HanWool Semiconductor, a specialist in electronic component inspection equipment, has launched a joint development project with Japan’s Murata Manufacturing to create MLCC manufacturing equipment that will eventually be deployed in Murata’s mass-production facilities.
This move is catching attention because Murata has historically developed and built its own production equipment internally to prevent technology leakage. Industry observers see collaboration with an external equipment supplier as highly unusual for the company.
According to industry sources on June 17, HanWool Semiconductor recently signed a memorandum of understanding with Fukui Murata for joint equipment development.
Fukui Murata, located in Japan’s Fukui Prefecture, is Murata Manufacturing’s manufacturing subsidiary and serves as the group’s largest domestic MLCC production base. Often called Murata’s “mother factory,” it handles new product development, mass-production processes, and production equipment. Technologies and equipment validated at Fukui Murata are then deployed across other Murata manufacturing sites worldwide.
“Murata has been seeking rapid capacity expansion to address tightening MLCC supply and has recently engaged with HanWool Semiconductor,” an industry source explained. “Since Fukui Murata serves as the group’s mother factory, successful completion of this project could lead to broader deployment across Murata’s global operations.”

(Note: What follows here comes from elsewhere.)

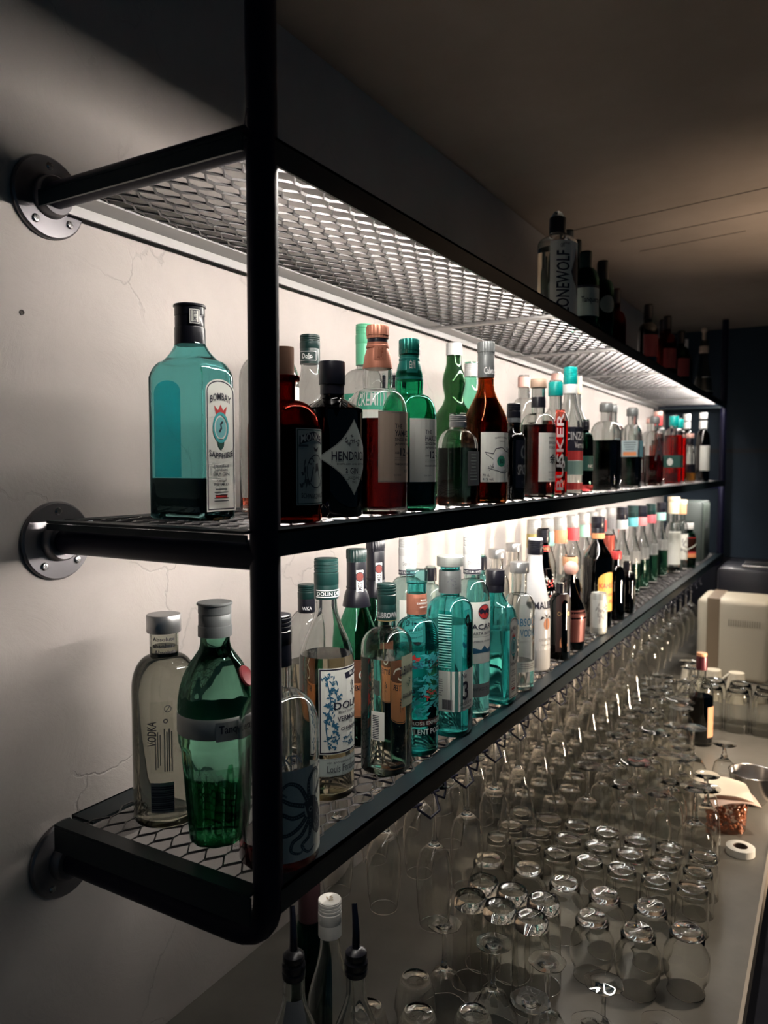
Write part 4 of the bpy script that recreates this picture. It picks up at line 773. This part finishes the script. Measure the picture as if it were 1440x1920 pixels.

During its fiscal 2025 earnings briefing on April 30, Murata announced plans to invest around 80 billion yen in additional capital expenditures during fiscal years 2026 and 2027 to support demand for data center capacitors. The company said this investment would primarily expand MLCC production for artificial intelligence data center applications.
The equipment being jointly developed is understood to be an MFS Mounter, a streamlined version of the margin formation process used in advanced MLCC manufacturing.

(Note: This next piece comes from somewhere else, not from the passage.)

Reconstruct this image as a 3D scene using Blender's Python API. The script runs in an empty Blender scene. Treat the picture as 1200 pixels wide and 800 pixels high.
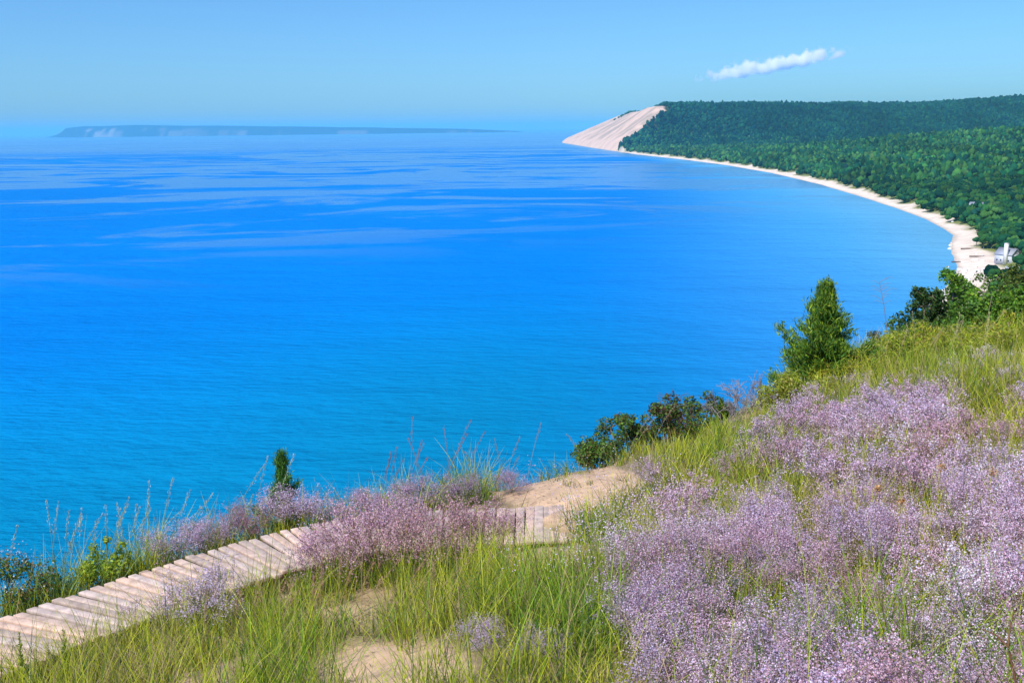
import bpy, bmesh, math, random
import numpy as np
from mathutils import Matrix, Vector

random.seed(7)
RNG = np.random.default_rng(11)
S = bpy.context.scene
COL = S.collection
PI = math.pi

# ------------------------------------------------------------------ camera
EYE = np.array([0.0, 0.0, 100.0])
PITCH = math.atan(250 / 1200)
ROLL = -0.0118
_r = np.array([1.0, 0, 0]); _u = np.array([0, math.sin(PITCH), math.cos(PITCH)]); FWD = np.array([0, math.cos(PITCH), -math.sin(PITCH)])
RIGHT = _r * math.cos(ROLL) + _u * math.sin(ROLL)
UP = -_r * math.sin(ROLL) + _u * math.cos(ROLL)

cam = bpy.data.cameras.new('camera'); cam.sensor_width = 36; cam.lens = 36; cam.clip_start = 0.05; cam.clip_end = 200000
camo = bpy.data.objects.new('camera', cam); COL.objects.link(camo)
M = Matrix.Identity(4)
for i in range(3):
    M[i][0] = RIGHT[i]; M[i][1] = UP[i]; M[i][2] = -FWD[i]; M[i][3] = EYE[i]
camo.matrix_world = M
S.camera = camo

def ray(px, py): return FWD + RIGHT * ((px - 600) / 1200) - UP * ((py - 400) / 1200)
def at_z(px, py, z):
    d = ray(px, py); return EYE + d * ((z - EYE[2]) / d[2])
def at_y(px, py, y):
    d = ray(px, py); return EYE + d * (y / d[1])
def project(P):
    v = P - EYE; zc = np.maximum(v @ FWD, 1e-3)
    return 600 + 1200 * (v @ RIGHT) / zc, 400 - 1200 * (v @ UP) / zc

# ------------------------------------------------------------------ numeric helpers
def sstep(a, b, x):
    t = np.clip((x - a) / (b - a), 0, 1); return t * t * (3 - 2 * t)
def hash2(ix, iy, seed):
    n = (ix.astype(np.int64) * 374761393 + iy.astype(np.int64) * 668265263 + seed * 974634777) & 0x7fffffff
    n = ((n ^ (n >> 13)) * 1274126177) & 0x7fffffff
    n = (n ^ (n >> 16)) & 0xffff
    return n / 65535.0
def vnoise(x, y, seed=0):
    ix = np.floor(x); iy = np.floor(y); fx = x - ix; fy = y - iy
    fx = fx * fx * (3 - 2 * fx); fy = fy * fy * (3 - 2 * fy)
    a = hash2(ix, iy, seed); b = hash2(ix + 1, iy, seed); c = hash2(ix, iy + 1, seed); d = hash2(ix + 1, iy + 1, seed)
    return (a * (1 - fx) + b * fx) * (1 - fy) + (c * (1 - fx) + d * fx) * fy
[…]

MLCCs are made by stacking hundreds of ceramic sheets printed with internal electrodes. In conventional designs, electrodes don’t extend to the edge of the sheet to prevent short circuits. This unprinted edge area is called the margin.

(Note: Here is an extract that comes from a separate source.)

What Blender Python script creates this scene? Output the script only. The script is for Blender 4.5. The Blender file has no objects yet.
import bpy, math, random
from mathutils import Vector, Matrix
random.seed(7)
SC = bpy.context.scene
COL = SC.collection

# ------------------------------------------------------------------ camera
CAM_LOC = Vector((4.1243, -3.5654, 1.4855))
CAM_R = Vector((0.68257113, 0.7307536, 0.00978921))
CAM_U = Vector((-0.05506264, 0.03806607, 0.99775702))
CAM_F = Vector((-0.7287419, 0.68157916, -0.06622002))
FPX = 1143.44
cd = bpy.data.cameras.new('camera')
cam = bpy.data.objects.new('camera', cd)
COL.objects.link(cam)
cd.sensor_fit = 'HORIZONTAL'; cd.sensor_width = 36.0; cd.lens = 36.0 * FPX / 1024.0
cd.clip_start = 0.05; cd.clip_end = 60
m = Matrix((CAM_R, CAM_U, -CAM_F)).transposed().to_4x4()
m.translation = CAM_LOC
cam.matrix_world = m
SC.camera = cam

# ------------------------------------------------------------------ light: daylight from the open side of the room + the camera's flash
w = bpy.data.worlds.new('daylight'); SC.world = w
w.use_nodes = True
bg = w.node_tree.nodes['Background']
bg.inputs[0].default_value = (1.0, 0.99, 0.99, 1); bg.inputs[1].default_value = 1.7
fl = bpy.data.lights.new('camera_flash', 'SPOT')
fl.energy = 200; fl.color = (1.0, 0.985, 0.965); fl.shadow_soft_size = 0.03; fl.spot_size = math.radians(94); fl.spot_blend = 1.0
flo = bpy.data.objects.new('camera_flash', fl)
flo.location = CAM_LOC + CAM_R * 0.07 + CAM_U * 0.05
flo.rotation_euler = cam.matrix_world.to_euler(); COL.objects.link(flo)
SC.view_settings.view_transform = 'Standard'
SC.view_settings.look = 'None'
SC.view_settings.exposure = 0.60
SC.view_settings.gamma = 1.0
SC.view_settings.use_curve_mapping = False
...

Because the center section with electrodes is thicker than the margins, stacking hundreds of sheets can create height differences that lead to warpage during compression. Distorted electrodes can reduce capacitor reliability and increase the risk of failure at lower operating voltages.
The margin formation process solves this by extending electrodes across the full width of the sheet and then attaching thin ceramic layers to the cut edges to create the margin structure. This approach increases effective electrode area, improves capacitance, and reduces reliability issues caused by electrode deformation.
The margin formation process traditionally requires multiple production stages and separate pieces of equipment. The MFS Mounter being developed by HanWool Semiconductor and Murata integrates multiple process steps into a single platform, improving manufacturing efficiency while reducing defects from material transfer between processes.
Because the system combines several production stages into one tool, it’s technically challenging to design and implement.
If the project moves to commercial deployment, HanWool Semiconductor would become a supplier to both the world’s largest MLCC manufacturer, Murata, and the second-largest producer, Samsung Electro-Mechanics. Industry sources familiar with the matter said Murata is seeking rapid equipment development, and HanWool Semiconductor could secure substantial orders if it successfully meets the customer’s requirements.